Our sources find it hard to believe therefore that AQIM and Ansar al-Shariah were not bracketed by anyone in the entire US counterterrorism system in North Africa – from the CIA to the US military's Special Forces Operation Command.
It is entirely credible that Ambassador Stevens, who coordinated undercover work on Libyan arms smuggling to Al Qaeda, came across those ties in person and put them to good use.
Algerian intelligence and counterterrorism sources told DEBKA-Net-Weekly that they did not doubt Chris Stevens knew that AQIM and the heads of Libyan and other African militias were planning a conference.
His tip may well have come from a contact he developed in the Libyan Ansar al-Shariah.
The late ambassador would certainly have been involved in any preparations for a US drone or special ops raid on that conference, which would have offered a rare opportunity to wipe out the entire AQIM leadership and associated militias.
This success would have gone down as a huge US achievement in the war on terror, comparable to the killing of Osama bin Laden in Pakistan in May 2011 and Anwar al-Awlaki of Al Qaeda in the Arabian Peninsula’s (AQAP) in September of the same year.
Decapitating Al Qaeda’s most sinister African franchise would have given President Obama the chance to demonstrate to the American people that killing bin Laden was not a one-off and that he remained steadfast in his war on al Qaeda.

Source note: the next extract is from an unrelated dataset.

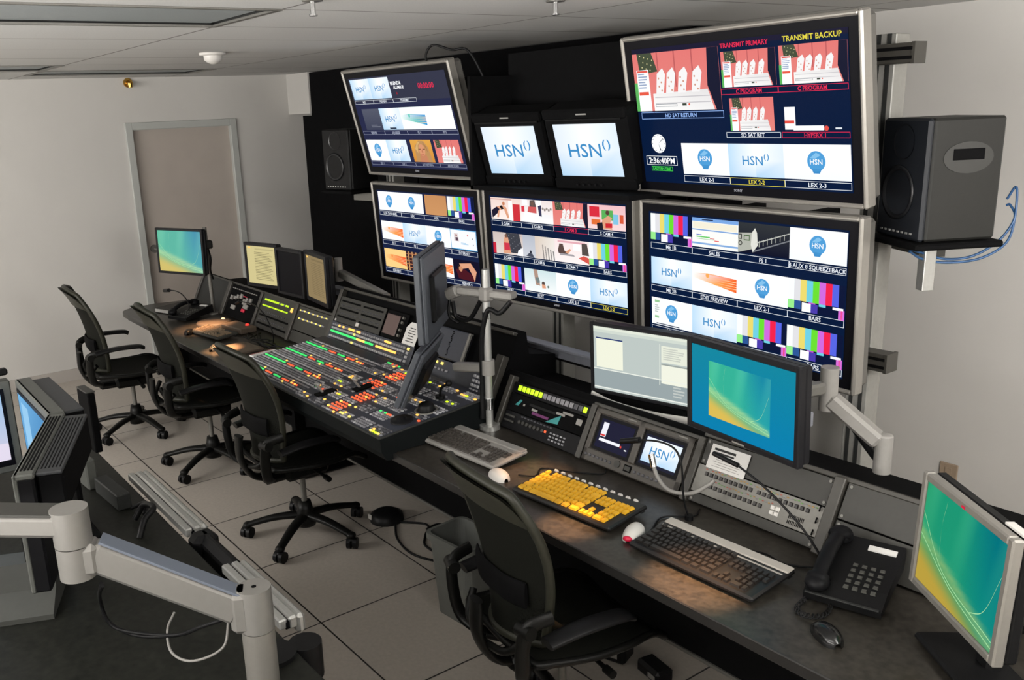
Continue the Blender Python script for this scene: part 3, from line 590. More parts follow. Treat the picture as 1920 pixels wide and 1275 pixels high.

An agent’s treachery in Afghanistan three years ago cost six CIA lives

But in Benghazi, al Qaeda seems to have tragically turned the tables.
Our counterterrorism experts recall the three-year old case of the Jordanian physician Dr. Khalil Abu-Mulal al-Balawi, a triple CIA-Jordanian-Al Qaeda agent who, on Dec. 30, 2009, turned treacherously on his American handlers in Camp Chapman, Afghanistan.
Although he had been previously employed on the Al-Hesbah forum, a former Al Qaeda chat room, he was able to worm himself into the favors of Jordanian and American intelligence by convincing them he had mended his ways.
To use the knowledge and connections he acquired in his previous career, they sent Dr. al-Balawi to Afghanistan and Pakistan with instructions to work his way into al Qaeda and up through the ranks. His mission was to get close to the organization’s No. 2, Ayman al-Zawahiri, a fellow physician, and kill him.
For an entire year, the Jordanian doctor fooled Jordanian and U.S. intelligence services, never putting a foot wrong and building up their trust.
He only showed his true colors when it was too late.
In the last week of December 2009, he contacted his Jordanian handler Sharif Ali bin Zeid and asked for a meeting with the CIA at their secret camp in Khost to deliver urgent information about Zawahiri.
As a trusted team member, al-Balawi was admitted to the Camp Chapman facility without being searched. He thereupon detonated his bomb vest while greeting the team.
He killed himself, Bin Zeid and six CIA officers on the spot.

Stevens may have been the victim of an agent turned traitor

According to DEBKA-Net-Weekly's counterterrorism sources, the investigation into Ambassador Stevens’ murder focuses on the assumption that he too was the victim of a double agent he trusted.
It is suspected that he was personally acquainted with some of the attackers, whom he may have recruited for a clandestine Libyan team to penetrate AQIM.
It is even possible that in his last moments, when he recognized his murderers, he tried to negotiate with them one last time to keep faith with the United States – to no avail.